A POLICY limiting the number of off-licences, pubs and clubs in Broadgreen is under review.

Swindon Borough Council has had a cumulative impact policy for establishments selling alcohol in Broadgreen since 2016. It allows the authority to refuse more licences to businesses on the grounds that there are enough already and more would lead to crime and antisocial behaviour.

Without the policy the council would find it harder to refuse licences on those grounds to applicants in good standing.

Licensing manager Kathryn Ashton told councillors it was a legal requirement to see whether the policy should continue.

She said: “The committee has to decide whether it wants a revised policy to be put out for public consultation. Officers would say we do need the policy.”

Ms Ashton said the policy was supported by Wiltshire Police and public health authorities and she invited police officers to speak.

PC Michael Diffin said: “Before the policy was brought in in 2016 there was no way to stop new businesses opening selling alcohol.

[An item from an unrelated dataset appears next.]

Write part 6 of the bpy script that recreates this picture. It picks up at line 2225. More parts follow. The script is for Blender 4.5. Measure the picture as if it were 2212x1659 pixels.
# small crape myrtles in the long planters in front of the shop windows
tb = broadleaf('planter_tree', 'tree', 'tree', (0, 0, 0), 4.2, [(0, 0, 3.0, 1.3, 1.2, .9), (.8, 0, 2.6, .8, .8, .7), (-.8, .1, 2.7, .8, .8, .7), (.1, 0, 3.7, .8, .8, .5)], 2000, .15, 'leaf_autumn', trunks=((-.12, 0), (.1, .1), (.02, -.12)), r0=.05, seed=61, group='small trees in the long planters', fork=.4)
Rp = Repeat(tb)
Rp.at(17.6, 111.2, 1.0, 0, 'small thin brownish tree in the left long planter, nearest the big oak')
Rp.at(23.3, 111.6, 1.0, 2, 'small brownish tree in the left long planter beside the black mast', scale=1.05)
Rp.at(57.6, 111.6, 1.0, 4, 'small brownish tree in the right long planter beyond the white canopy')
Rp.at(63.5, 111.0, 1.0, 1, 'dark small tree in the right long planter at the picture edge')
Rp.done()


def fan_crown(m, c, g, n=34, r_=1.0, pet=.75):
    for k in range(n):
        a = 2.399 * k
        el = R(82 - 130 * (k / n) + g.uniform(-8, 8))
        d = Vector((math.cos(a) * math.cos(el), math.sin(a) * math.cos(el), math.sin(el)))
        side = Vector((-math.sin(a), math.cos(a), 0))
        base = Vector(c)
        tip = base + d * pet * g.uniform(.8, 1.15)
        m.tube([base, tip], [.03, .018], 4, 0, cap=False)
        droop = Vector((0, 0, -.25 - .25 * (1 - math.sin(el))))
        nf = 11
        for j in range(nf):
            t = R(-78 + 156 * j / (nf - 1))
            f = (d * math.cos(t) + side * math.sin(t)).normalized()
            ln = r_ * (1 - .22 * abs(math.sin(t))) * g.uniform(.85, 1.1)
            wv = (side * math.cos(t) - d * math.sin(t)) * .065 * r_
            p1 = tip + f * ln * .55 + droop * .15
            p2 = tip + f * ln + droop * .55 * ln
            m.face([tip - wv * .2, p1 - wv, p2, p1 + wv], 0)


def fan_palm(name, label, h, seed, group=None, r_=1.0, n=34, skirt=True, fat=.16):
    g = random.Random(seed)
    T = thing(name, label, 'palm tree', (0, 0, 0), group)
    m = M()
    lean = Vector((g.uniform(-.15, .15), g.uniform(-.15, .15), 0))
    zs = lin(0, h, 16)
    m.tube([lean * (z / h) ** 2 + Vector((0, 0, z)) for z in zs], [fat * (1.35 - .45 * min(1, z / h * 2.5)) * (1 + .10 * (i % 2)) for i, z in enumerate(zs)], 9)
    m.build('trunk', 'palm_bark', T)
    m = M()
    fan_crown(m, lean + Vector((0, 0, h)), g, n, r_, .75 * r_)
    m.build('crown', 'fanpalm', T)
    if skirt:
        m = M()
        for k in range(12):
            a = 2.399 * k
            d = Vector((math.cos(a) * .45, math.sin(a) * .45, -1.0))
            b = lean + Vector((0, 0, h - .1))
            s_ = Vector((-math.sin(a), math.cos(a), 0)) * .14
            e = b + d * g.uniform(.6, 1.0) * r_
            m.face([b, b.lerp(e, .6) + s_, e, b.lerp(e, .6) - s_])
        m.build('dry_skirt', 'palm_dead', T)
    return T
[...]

“Since then, we were able to close down six off-licences in about 18 months – some were selling illegal tobacco or alcohol under the minimum price or were employing illegal workers.

“We have had three applications for new licences in the last three years and when we asked why they needed the licence it was basically to make the business viable.

“When we asked how they would avoid adding to the impact on the local area not once did they come back, they went away.”

He said the police would very much want to see the policy renewed

Councillor Bob Wright, who represents Central ward, said nearby supermarkets where not included.

“I see people walking down the road with cases and bags of drink from the supermarket,” he said.

Coun Wright asked whether members of the public would be allowed to give their views, through parish councils residents associations and via borough ward councillors.

He said: “There’s an opportunity for public engagement here.”

Ms Ashton said the public were not statutory consultees, but added she was not opposed to people giving their views through councillors and parish councils.

She told councillor Nadine Watts that South Swindon Parish Council would be able to put forward views of residents.

The committee agreed to put the policy out to public consultation for six weeks from January 25 to March 8.

A committee meeting will be arranged for March to look at whether it will approve a new cumulative impact policy in light of the consultation.